- [TASK DESCRIPTION] Report the number of lines that hold the string "objects". Leave out any other text.

- - - -

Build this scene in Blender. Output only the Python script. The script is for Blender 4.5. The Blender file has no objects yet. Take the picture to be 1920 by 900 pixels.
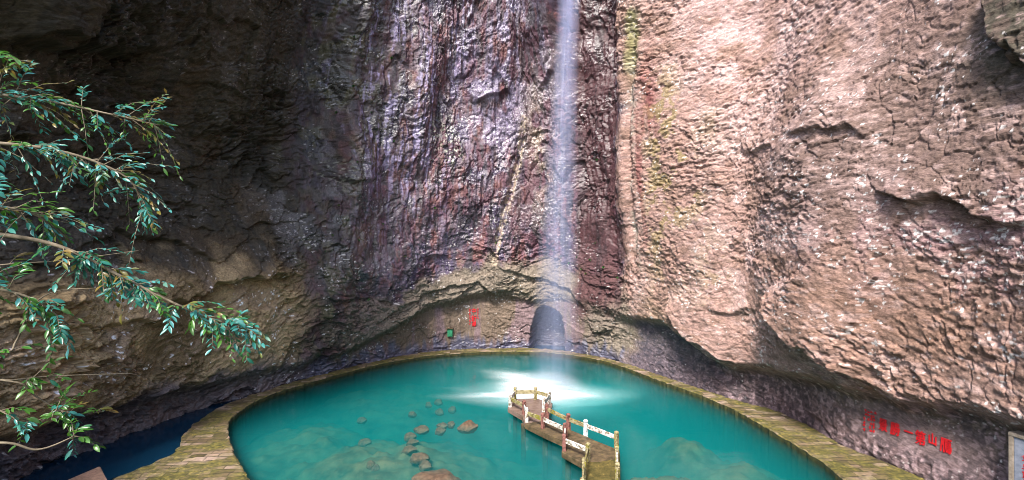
import bpy, bmesh, math, random
import numpy as np
from mathutils import Vector, Matrix
random.seed(7); rng = np.random.default_rng(7)
C = bpy.context.scene.collection
R = math.radians
CAMH, F = 12.6, 900.0

# ---------------------------------------------------------------- helpers
def at(px, py, z):
    """point of the height z seen at a pixel of the 1920x900 survey picture"""
    Y = F * (CAMH - z) / (py - 450.0)
    return Vector(((px - 960.0) * Y / F, Y, z))

def atY(px, py, Y):
    return Vector(((px - 960.0) * Y / F, Y, CAMH - (py - 450.0) * Y / F))

def tag(o, label=None, cat=None, group=None, kind=None):
    for k, v in (('label', label), ('category', cat), ('group', group), ('kind', kind)):
        if v: o[k] = v
    return o

def mesh_obj(name, verts, faces, mat=None, parent=None, smooth=False):
    me = bpy.data.meshes.new(name)
    me.from_pydata([tuple(v) for v in verts], [], [tuple(f) for f in faces])
    me.update()
    if smooth: me.polygons.foreach_set('use_smooth', [True] * len(me.polygons))
    o = bpy.data.objects.new(name, me); C.objects.link(o)
    if mat: me.materials.append(mat)
    if parent is not None: o.parent = parent
    return o

def bm_obj(name, bm, mat=None, parent=None, smooth=False):
    bmesh.ops.recalc_face_normals(bm, faces=bm.faces)
    me = bpy.data.meshes.new(name); bm.to_mesh(me); bm.free()
    if smooth: me.polygons.foreach_set('use_smooth', [True] * len(me.polygons))
    o = bpy.data.objects.new(name, me); C.objects.link(o)
    if mat: me.materials.append(mat)
    if parent is not None: o.parent = parent
    return o

def empty(name, loc):
    o = bpy.data.objects.new(name, None); C.objects.link(o); o.location = loc
    return o

def tube(pts, radii, sides=6):
    """tapered tube along a polyline: verts, faces"""
    V, Fc = [], []
    n = len(pts)
    for i, p in enumerate(pts):
        d = (pts[min(i + 1, n - 1)] - pts[max(i - 1, 0)]).normalized()
        a = d.orthogonal().normalized() if i == 0 else (a - d * a.dot(d)).normalized()
        b = d.cross(a)
        for k in range(sides):
            t = 2 * math.pi * k / sides
            V.append(p + (a * math.cos(t) + b * math.sin(t)) * radii[i])
    for i in range(n - 1):
        for k in range(sides):
            k2 = (k + 1) % sides
            Fc.append((i * sides + k, i * sides + k2, (i + 1) * sides + k2, (i + 1) * sides + k))
    Fc.append(tuple(range(sides))[::-1]); Fc.append(tuple((n - 1) * sides + k for k in range(sides)))
    return V, Fc

def smooth_line(pts, m=8):
    out = []
    P = [pts[0] * 2 - pts[1]] + list(pts) + [pts[-1] * 2 - pts[-2]]
    for i in range(1, len(P) - 2):
        for j in range(m):
            t = j / m
            out.append(0.5 * (2 * P[i] + (P[i + 1] - P[i - 1]) * t + (2 * P[i - 1] - 5 * P[i] + 4 * P[i + 1] - P[i + 2]) * t * t
                              + (3 * P[i] - P[i - 1] - 3 * P[i + 1] + P[i + 2]) * t ** 3))
    out.append(P[-2]); return out

# ---------------------------------------------------------------- numpy noise
def _h(ix, iy, iz, seed):
    h = (ix.astype(np.int64) * 374761393 + iy.astype(np.int64) * 668265263 + iz.astype(np.int64) * 1274126177 + seed * 974634777) & 0xffffffff
    h = ((h ^ (h >> 13)) * 1274126177) & 0xffffffff
    h = ((h ^ (h >> 15)) * 2246822519) & 0xffffffff
    return ((h ^ (h >> 16)) & 0xffffff).astype(np.float32) / np.float32(0xffffff)

def vn2(u, v, seed=0):
    iu, iv = np.floor(u), np.floor(v)
    fu, fv = u - iu, v - iv
    fu = fu * fu * fu * (fu * (fu * 6 - 15) + 10); fv = fv * fv * fv * (fv * (fv * 6 - 15) + 10)
    z = np.zeros_like(iu)
    a = _h(iu, iv, z, seed); b = _h(iu + 1, iv, z, seed); c = _h(iu, iv + 1, z, seed); d = _h(iu + 1, iv + 1, z, seed)
    return ((a + (b - a) * fu) * (1 - fv) + (c + (d - c) * fu) * fv) * 2 - 1

def fbm(u, v, seed=0, oct=4, gain=0.5):
    s, a = np.zeros_like(u), 1.0
    for k in range(oct):
        s = s + a * vn2(u * 2 ** k + 17.3 * k, v * 2 ** k - 9.1 * k, seed + k)
        a *= gain
    return s

def ridged(u, v, seed=0, oct=4):
    s, a = np.zeros_like(u), 1.0
    for k in range(oct):
        s = s + a * (1 - np.abs(vn2(u * 2 ** k + 5.7 * k, v * 2 ** k + 3.3 * k, seed + k)))
        a *= 0.5
    return s

def facets(u, v, seed, tilt=0.9, jit=0.9):
    """flat chips with random level and slope; second result is the distance to the crack between chips"""
    iu, iv = np.floor(u), np.floor(v)
    best = np.full_like(u, 9.0); second = np.full_like(u, 9.0)
    H = np.zeros_like(u); ID = np.zeros_like(u)
    for du in (-1, 0, 1):
        for dv in (-1, 0, 1):
            cu, cv = iu + du, iv + dv
            z = np.zeros_like(cu)
            pu = cu + 0.5 + jit * (_h(cu, cv, z, seed) - 0.5); pv = cv + 0.5 + jit * (_h(cu, cv, z + 1, seed) - 0.5)
            dx, dy = u - pu, v - pv
            d = dx * dx + dy * dy
            r = _h(cu, cv, z + 2, seed)
            hh = (r - 0.5) + tilt * ((_h(cu, cv, z + 3, seed) - 0.5) * dx + (_h(cu, cv, z + 4, seed) - 0.62) * dy)
            m = d < best
            second = np.where(m, best, np.minimum(second, d))
            H = np.where(m, hh, H); ID = np.where(m, r, ID); best = np.where(m, d, best)
    return H, np.sqrt(second) - np.sqrt(best), ID

def sst(a, b, x):
    t = np.clip((x - a) / (b - a), 0, 1)
    return t * t * (3 - 2 * t)

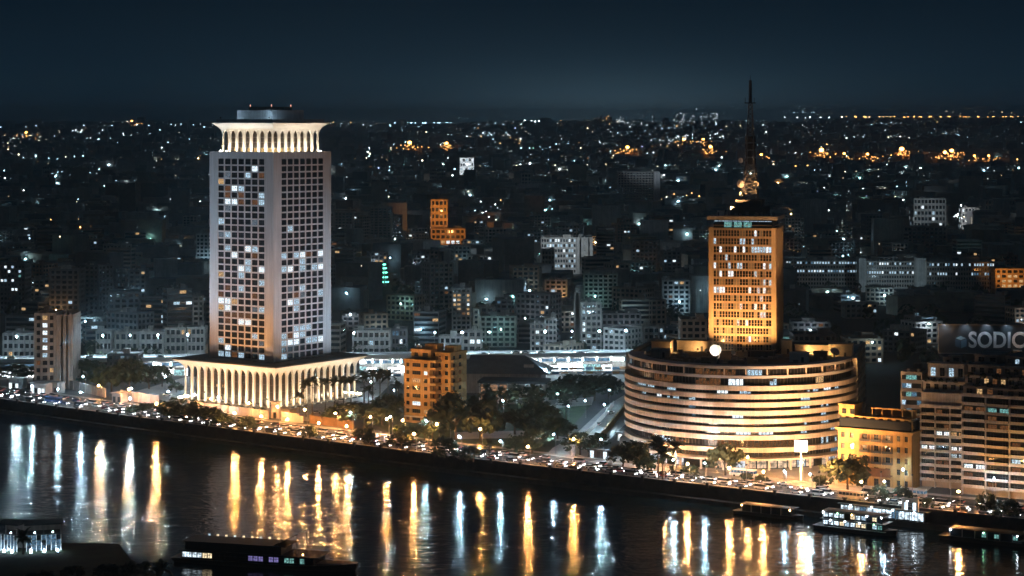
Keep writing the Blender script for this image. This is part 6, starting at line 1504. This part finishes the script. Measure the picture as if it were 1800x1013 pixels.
def depth(y): return 'by the flyover' if y < 1330 else 'two streets back' if y < 1500 else 'four streets back' if y < 1800 else 'far back'
walls = [(FLATS, 'grey'), (FLATB, 'brown'), (FLATD, 'dark'), (FLATP, 'pale'), (BRICK, 'brick'), (FLATD, 'dark')]
NUM = 'zero one two three four five six seven eight nine ten eleven twelve thirteen fourteen fifteen sixteen'.split()
placed = 0; lbls = {}
tries = 0
while placed < 225 and tries < 6000:
    tries += 1
    Y = 1195 + 1150 * random.random() ** 1.25; px = random.uniform(-60, 1860); x = x_at(px, Y)
    w = random.uniform(13, 26); d = random.uniform(12, 20); nf = random.choice((3, 4, 5, 5, 6, 6, 7, 8)) if Y < 1500 else random.choice((4, 5, 6, 7, 8, 9, 11))
    if random.random() < .06: nf += 4
    if 1240 < px < 1800 and 1500 < Y < 1700: nf = min(nf, 4)
    if Y < 1330 and 1100 < px < 1700: nf = min(nf, 4)
    # keep clear views of the landmarks: roof must stay below rows that show them
    top = py_of(Y, nf * 3.3)
    if 945 < px < 1050 and Y < 1900 and top < 470: continue
    if 745 < px < 830 and Y < 2350 and top < 430: continue
    if 1580 < px < 1720 and Y < 2300 and top < 400: continue
    if 1380 < px < 1840 and Y < 1690 and top < 505: continue
    if 634 < px < 716 and Y < 1890 and top < 508: continue
    if not free(x, Y + d / 2, math.hypot(w, d) / 2 * .9): continue
    wall_, wn = random.choice(walls); nl = random.choice((0, 0, 1, 1, 2, 2, 3, 4, 5)); nc_ = max(3, int(w / 3.4)); ht = random.choice((0, 1, 1, 2))
    lits_ = [(random.randrange(nf), random.randrange(nc_), random.choice('cccwwood')) for _ in range(nl)]; nl = len({(a, b_) for a, b_, c in lits_})
    lb = f"{wn} {NUM[nf] if nf < 17 else 'tall'}-storey block, {['no', 'one', 'two', 'three', 'four', 'five'][nl]} lit window{'s' if nl != 1 else ''}, {['bare roof', 'one hut', 'two huts'][ht]}, {depth(Y)} {sector(px)}"
    if lb in lbls: continue
    lbls[lb] = 1
    block(lb, x, Y, w, d, nf, random.uniform(3.0, 3.4), random.choice((R(-8), R(5), R(-31), R(20), 0)) + random.uniform(-.1, .1), wall_, nc_, random.choice(('grid', 'grid', 'grid', 'ribbon')), lits_, 0, huts=ht, group='plain blocks of the city behind', seed=tries, name='city_block')
    taken.append((x, Y + d / 2, math.hypot(w, d) / 2 * .8)); placed += 1
print('city blocks', placed)
# farther city: thousands of roofs read as one mass
b = MB(); r = random.Random(9); tops = []
WM = [FLATD, FLATS, FLATB, FLATP]
for i in range(7600):
    Y = 1500 * (14600 / 1500) ** (r.random() ** .8); px = r.uniform(-250, 2050); x = x_at(px, Y)
    w = r.uniform(14, 32) * (1 + Y / 15000); d = r.uniform(12, 26) * (1 + Y / 15000); hh = r.uniform(9, 26) * (1.0 if r.random() > .06 else 1.9)
    top = py_of(Y, hh)
    if Y < 2700 and not free(x, Y, math.hypot(w, d) / 2 * .8): continue
    if 945 < px < 1050 and Y < 1900 and top < 475: continue
    if 745 < px < 830 and Y < 2600 and top < 430: continue
    if 1580 < px < 1720 and Y < 2700 and top < 400: continue
    if 1380 < px < 1840 and Y < 1720 and top < 505: continue
    if 634 < px < 716 and Y < 1890 and top < 508: continue
    if 1080 < px < 1165 and Y < 3600 and top < 352: continue
    g0 = hillz(x, Y); a = r.choice((-.55, -.14, .1, .35, 0)) + r.uniform(-.1, .1); m = r.choice((0, 0, 1, 1, 2, 2, 3))
    hh += g0; b.obox(x, Y, w, d, g0 - 6 if g0 > 0 else -.1, hh, a, m)
    if r.random() < .5: b.obox(x + r.uniform(-3, 3), Y + r.uniform(-3, 3), r.uniform(3, 6), r.uniform(3, 6), hh, hh + r.uniform(2, 4), a, r.choice((1, 2, 3)))
    tops.append((x, Y, w, d, hh, a, g0))
obj('distant_buildings', b.mesh('distant_buildings', *WM), kind='stuff')
# lit windows and lamps scattered through that mass
cols = [((.50, .80, 1.0), 1), ((.82, .93, 1.0), 1.6), ((1.0, .80, .55), 1.0), ((1.0, .45, .14), 1.2), ((.35, 1.0, .75), .8), ((.45, .55, 1.0), 1.2)]
GM = [glow('far_light_%d' % i, c, 1.6 * s) for i, (c, s) in enumerate(cols)]
GM2 = [glow('far_lamp_%d' % i, c, 30.0 * s, sample=(i == 0)) for i, (c, s) in enumerate(cols)]
FACL = [glow('facade_fill_lamp_%d' % i, c, q, sample=True) for i, (c, q) in enumerate((((.45, .80, 1.0), 700.0), ((.72, .9, 1.0), 650.0), ((1.0, .55, .22), 500.0), ((.35, .9, .9), 450.0)))]
b = MB()
cen = [(r.uniform(-40, 1840), 1700 * (14000 / 1700) ** (r.random() ** .7), r.uniform(20, 70)) for _ in range(90)]
def liv(x, Y): return max(math.exp(-(((px_of(x, Y) - p) / q) ** 2 + ((Y - y_) / (.16 * y_)) ** 2)) for p, y_, q in cen)
for (x, Y, w, d, hh, a, g0) in tops:
    l_ = liv(x, Y)
    if r.random() > (.15 if Y < 5000 else .07) + .62 * l_: continue
    n = r.choice((1, 1, 1, 2, 2, 3, 5)); ci = r.choices(range(6), (5, 6, 3, .8, .35, .4))[0]
    u0 = r.uniform(-w / 2 + 1, w / 2 - 1); pitch = 3.2 * max(1, Y / 3500)
    for q in range(n):
        u = u0 if n > 2 and r.random() < .8 else r.uniform(-w / 2 + 1, w / 2 - 1); z = g0 + ((q + .7) * pitch if n > 2 else r.uniform(.35, .97) * (hh - g0))
        if z > hh - .5: continue
        s = r.choice((.45, .6, .8, 1.1)) * (Y / 2600) ** .8
        cx, cy_ = x + u * math.cos(a) + (d / 2 + .1) * math.sin(a), Y + u * math.sin(a) - (d / 2 + .1) * math.cos(a)
        b.obox(cx, cy_, s, .3, z - s * .5, z + s * .5, a, ci if r.random() < .8 else 6 + ci)
# street lights: short lines of lamps along streets, denser in the lively quarters
for i in range(330):
    Y = 1900 * (14600 / 1900) ** (r.random() ** .72); px = r.uniform(-60, 1860); x = x_at(px, Y)
    if r.random() > .25 + .75 * liv(x, Y): continue
    n = r.choice((1, 1, 2, 3, 5, 8)); an = r.choice((0.1, -.55, 1.0, .35)) + r.uniform(-.15, .15); st = r.uniform(16, 34) * (Y / 2600) ** .6
    ci = r.choices(range(6), (6, 5, 3, 1.6, .3, .2))[0]
    for q in range(n):
        xx, YY = x + math.cos(an) * st * q, Y + math.sin(an) * st * q
        s = .16 * (YY / 2600) ** .95 * r.choice((.6, .8, 1, 1.5, 2.2)); z = hillz(xx, YY) + r.uniform(13, 24)
        b.box(xx - s, xx + s, YY - s, YY + s, z - s * .9, z + s * .9, 6 + ci)
for cxp, cyp, n, sp, cw in ((40, 240, 26, 60, 2), (160, 232, 24, 60, 1), (100, 310, 10, 60, 0), (20, 415, 10, 22, 0), (770, 248, 14, 14, 1), (1215, 240, 40, 60, 1), (1180, 247, 26, 30, 1), (900, 248, 14, 14, 3), (860, 240, 20, 30, 0), (1670, 235, 14, 30, 0), (1690, 380, 16, 16, 1), (920, 455, 18, 30, 4), (1010, 405, 8, 20, 0), (860, 375, 12, 40, 1)):
    for i in range(n):
        py = cyp + r.gauss(0, 5); px = cxp + r.gauss(0, sp * .6)
        if py < 222: continue
        Y = Y_for(px, py, 16); z = hillz(x_at(px, Y), Y) + 16
        s = .2 * Y / 2600 * r.uniform(.5, 1.5); xx = x_at(px, Y); b.box(xx - s, xx + s, Y - s, Y + s, z - s, z + s, m=6 + (cw if r.random() < .7 else r.choice((0, 1, 2))))
for (x, Y, w, d, hh, a, g0) in r.sample([q for q in tops if q[1] < 7000], 430):  # lamps added before randomly chosen walls to light their facades
    u = r.uniform(-w / 3, w / 3); dd = d / 2 + r.uniform(3.0, 6.0); k = r.choices(range(4), (6, 4, 1.0, .7))[0]
    b.ball((x + u * math.cos(a) + dd * math.sin(a), Y + u * math.sin(a) - dd * math.cos(a), hh * r.uniform(.35, .8)), .34 * (Y / 2600) ** .5, nu=5, nv=3, m=12 + k)
for (x, Y, q) in r.sample(taken[-225:], 120):  # more lamps added to light the fronts of the single blocks
    k = r.choices(range(4), (6, 4, 1.2, .7))[0]; s = .22
    xx, YY, z = x + r.uniform(-5, 5), Y - q * 1.15 - r.uniform(1, 4), r.uniform(8, 14); b.box(xx - s, xx + s, YY - s, YY + s, z - s, z + s, 12 + k)
obj('city_lights', b.mesh('city_lights', *GM, *GM2, *FACL), kind='stuff')
# rows of road lamps on the hills and the refinery
b = MB()
def hill_lamps(px0, px1, n, py, Y, m, s, jit=.3):
    for i in range(n):
        px = px0 + (px1 - px0) * i / max(1, n - 1) + r.uniform(-6, 6); b.ball((x_at(px, Y), Y, z_at(py + r.uniform(-jit, jit), Y)), s * r.uniform(.7, 1.2), nu=5, nv=3, m=m)
hill_lamps(1380, 1480, 7, 206.5, 14000, 1, 3.0); hill_lamps(1482, 1810, 40, 205.5, 14000, 3, 3.2); hill_lamps(1400, 1430, 6, 198, 14700, 0, 1.6); hill_lamps(1640, 1800, 10, 197, 14700, 2, 1.6, 3)
hill_lamps(690, 795, 18, 216, 13500, 0, 3.0); hill_lamps(925, 950, 5, 213, 13500, 1, 3.4, 2); hill_lamps(560, 690, 8, 222, 12500, 0, 2.2, 5); hill_lamps(0, 360, 30, 226, 11500, 0, 2.2, 8)
obj('horizon_road_lamps', b.mesh('horizon_road_lamps', *[GM2[k] for k in range(4)]), kind='stuff')
RW = glow('refinery_white', (.80, .92, 1.0), 40.0); RO = glow('refinery_orange', (1.0, .48, .16), 40.0)
def refinery(label, px0, px1, pyb, Y, m, seed, hmax, n):
    n = int(n * 1.25)
    rr = random.Random(seed); zb = z_at(pyb, Y); w = (px1 - px0) * Y / FPX
    t_ = thing('refinery', label, 'refinery', (x_at((px0 + px1) / 2, Y), Y, zb - 24), 0); s = MB(); L = MB()
    for i in range(n):
        u = max(-w / 2, min(w / 2, rr.gauss(w * .12, w * .26))); hh = 30 + rr.random() ** 2 * hmax; rad = rr.uniform(3, 7)
        s.tube((u, rr.uniform(-30, 60), 0), (u, rr.uniform(-30, 60) * .0 + 10, hh), rad, rad * .8, 7)
        for q in range(int(hh / 12)):
            if rr.random() < .62: L.ball((u + rr.uniform(-14, 14), -45 + rr.uniform(-5, 5), 26 + rr.uniform(0, 1) ** 1.6 * (hh - 20)), rr.uniform(.7, 1.5), nu=5, nv=3)
    s.box(-w / 2, w / 2, -20, 60, 0, 24)
    obj('columns', s.mesh('columns', FLATS), t_); obj('work_lights', L.mesh('work_lights', m), t_, kind='stuff')
refinery('distant refinery with clustered brilliant white lights under the sky glow', 1140, 1262, 222, 13300, RW, 3, 95, 34)
refinery('distant works with orange and white lights left of the white refinery', 1012, 1068, 224, 13200, RO, 4, 70, 20)
refinery('small distant white-lit works between the refinery and the orange works', 1074, 1112, 221, 13350, RW, 5, 55, 12)
# orange high-mast lamps far off, oversized for bloom; bulbs and boxes added as halo
HM2 = glow('halo_bulb_orange', (1.0, .42, .11), 13.0)
HM = glow('high_mast_lamp', (1.0, .36, .07), 40.0, sample=True)
for i, (px, py, sz, lb) in enumerate(((720, 251, 1.5, 'left of the white far tower'), (785, 252, 1.2, 'right of the white far tower'), (1103, 259, 1.3, 'below the orange works'), (1202, 245, 1.0, 'below the white refinery, left'), (1236, 245, .9, 'below the white refinery, right'), (1249, 258, 1.3, 'just left of the antenna mast'), (1338, 272, .9, 'just right of the antenna mast'), (1444, 264, 1.7, 'right of the antenna mast, alone'), (1585, 262, 1.8, 'first of the pair above the pale block'), (1661, 268, 1.4, 'second of the pair above the pale block'), (1673, 265, 1.5, 'beside the second of the pair'), (1484, 270, .9, 'small one between the bright masts'), (1525, 271, 1.0, 'with a low glow left of the first of the pair'), (1713, 274, .8, 'small one right of the pair'), (1738, 274, .9, 'near the right edge'), (46, 233, .9, 'far left, tall'), (232, 213, .8, 'on the horizon left of the tall tower'))):
    Y = Y_for(px, py, 34); g0 = hillz(x_at(px, Y), Y); zt_ = z_at(py, Y) - g0; s = sz * Y / FPX * 2.3
    t_ = thing('high_mast', 'distant orange high-mast light ' + lb, 'light mast', (x_at(px, Y), Y, g0 - .05), 0, 'distant orange high masts')
    obj('mast', MB().tube((0, 0, 0), (0, 0, zt_ - s), s * .14, s * .09, 6).mesh('mast', METAL), t_)
    obj('lamp_and_bloom', MB().ball((0, 0, zt_), s, s, s * .8, 8, 6).mesh('lamp_and_bloom', HM), t_)
    q = MB()
    for k in range(int(15 * sz)):
        u = r.gauss(0, 11) * Y / FPX; rq = r.uniform(.45, .9) * Y / FPX
        q.ball((u, -40, zt_ - r.uniform(3, 12) * Y / FPX), rq, nu=5, nv=3)
    obj('halo_bulbs', q.mesh('halo_bulbs', HM2), t_, kind='stuff')
    q = MB()
    for k in range(26): 
        u = r.gauss(0, 9) * Y / FPX; q.box(u, u + 4.5 * Y / FPX * r.random() + 1, -12, 0, 0, max(3, zt_ - r.uniform(8, 14) * Y / FPX))
    obj('halo_boxes', q.mesh('halo_boxes', mat('halo_box_ochre', (.6, .42, .22), .8, .3, .02)), t_, (0, 30, 0), kind='stuff')
# ------------------------------------------------------------------ the city air
HZ = bpy.data.materials.new('city_haze'); HZ.use_nodes = True; t = HZ.node_tree; t.nodes.clear()
o = t.nodes.new('ShaderNodeOutputMaterial'); v = t.nodes.new('ShaderNodeVolumePrincipled')
v.inputs['Color'].default_value = (.62, .86, 1.0, 1); v.inputs['Density'].default_value = 1.15e-4; v.inputs['Anisotropy'].default_value = .3
t.links.new(v.outputs[0], o.inputs['Volume'])
hz = MB().box(-9300, 9300, -700, 15950, -11.2, 228).mesh('haze', HZ)
obj('haze', hz, kind='stuff')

- - - -

- [THE SOLUTION] 4